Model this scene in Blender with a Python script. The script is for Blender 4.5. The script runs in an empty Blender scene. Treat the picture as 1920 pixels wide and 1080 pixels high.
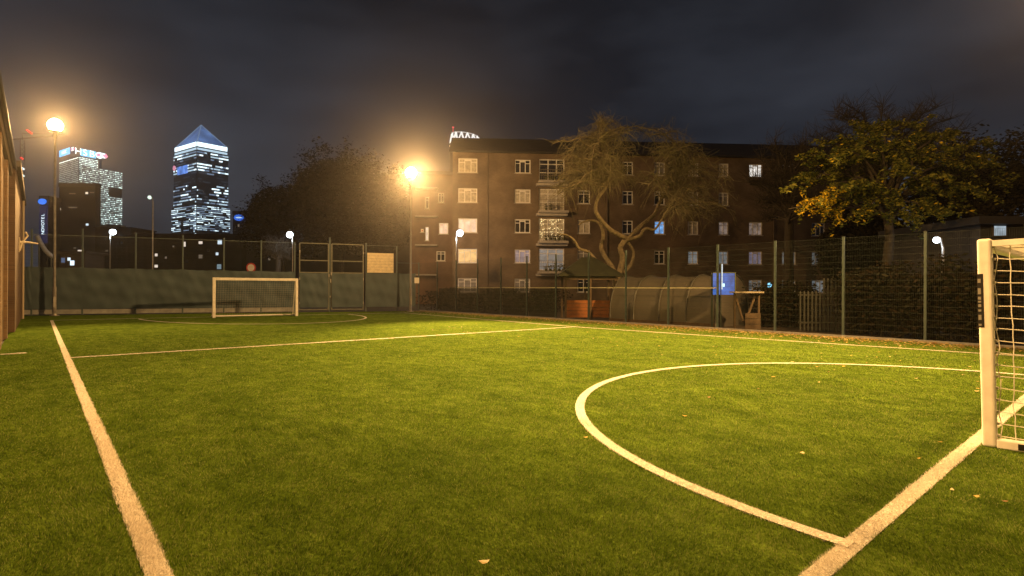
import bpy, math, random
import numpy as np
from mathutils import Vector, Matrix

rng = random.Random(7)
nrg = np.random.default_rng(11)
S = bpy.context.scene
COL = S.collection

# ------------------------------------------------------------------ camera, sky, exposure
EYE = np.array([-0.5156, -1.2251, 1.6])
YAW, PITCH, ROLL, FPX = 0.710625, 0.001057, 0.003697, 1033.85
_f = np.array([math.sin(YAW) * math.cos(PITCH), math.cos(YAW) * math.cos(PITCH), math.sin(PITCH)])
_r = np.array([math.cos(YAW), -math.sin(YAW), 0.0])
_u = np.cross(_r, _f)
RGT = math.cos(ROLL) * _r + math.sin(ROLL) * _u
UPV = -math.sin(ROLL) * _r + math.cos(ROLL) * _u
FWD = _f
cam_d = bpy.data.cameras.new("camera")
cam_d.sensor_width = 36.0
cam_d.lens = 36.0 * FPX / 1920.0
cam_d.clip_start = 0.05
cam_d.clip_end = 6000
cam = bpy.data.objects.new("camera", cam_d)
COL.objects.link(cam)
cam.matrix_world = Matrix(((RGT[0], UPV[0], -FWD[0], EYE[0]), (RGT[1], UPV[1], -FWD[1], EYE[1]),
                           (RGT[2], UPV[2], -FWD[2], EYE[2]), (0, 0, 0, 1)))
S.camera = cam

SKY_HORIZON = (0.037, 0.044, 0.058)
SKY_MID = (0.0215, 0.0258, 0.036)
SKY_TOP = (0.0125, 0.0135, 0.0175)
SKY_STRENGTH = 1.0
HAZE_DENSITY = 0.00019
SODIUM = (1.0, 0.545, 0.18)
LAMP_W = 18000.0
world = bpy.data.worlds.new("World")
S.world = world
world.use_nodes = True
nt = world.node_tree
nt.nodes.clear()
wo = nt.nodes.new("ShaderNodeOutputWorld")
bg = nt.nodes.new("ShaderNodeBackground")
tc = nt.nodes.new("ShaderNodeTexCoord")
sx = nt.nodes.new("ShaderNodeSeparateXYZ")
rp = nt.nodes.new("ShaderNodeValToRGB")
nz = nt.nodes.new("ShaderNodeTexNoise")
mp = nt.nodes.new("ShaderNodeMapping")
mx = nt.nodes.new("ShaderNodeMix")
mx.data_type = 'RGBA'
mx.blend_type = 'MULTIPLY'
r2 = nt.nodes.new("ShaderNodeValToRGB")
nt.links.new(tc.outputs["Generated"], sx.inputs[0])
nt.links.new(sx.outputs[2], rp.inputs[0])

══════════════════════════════

§ **Aim of the exercise**
Transcribe the opening line of the listing above, please, and every line after it through the line with "COL = S.collection", word for word, without pictures.

§ **Exercise response**
Model this scene in Blender with a Python script. The script is for Blender 4.5. The script runs in an empty Blender scene. Treat the picture as 1920 pixels wide and 1080 pixels high.
import bpy, math, random
import numpy as np
from mathutils import Vector, Matrix

rng = random.Random(7)
nrg = np.random.default_rng(11)
S = bpy.context.scene
COL = S.collection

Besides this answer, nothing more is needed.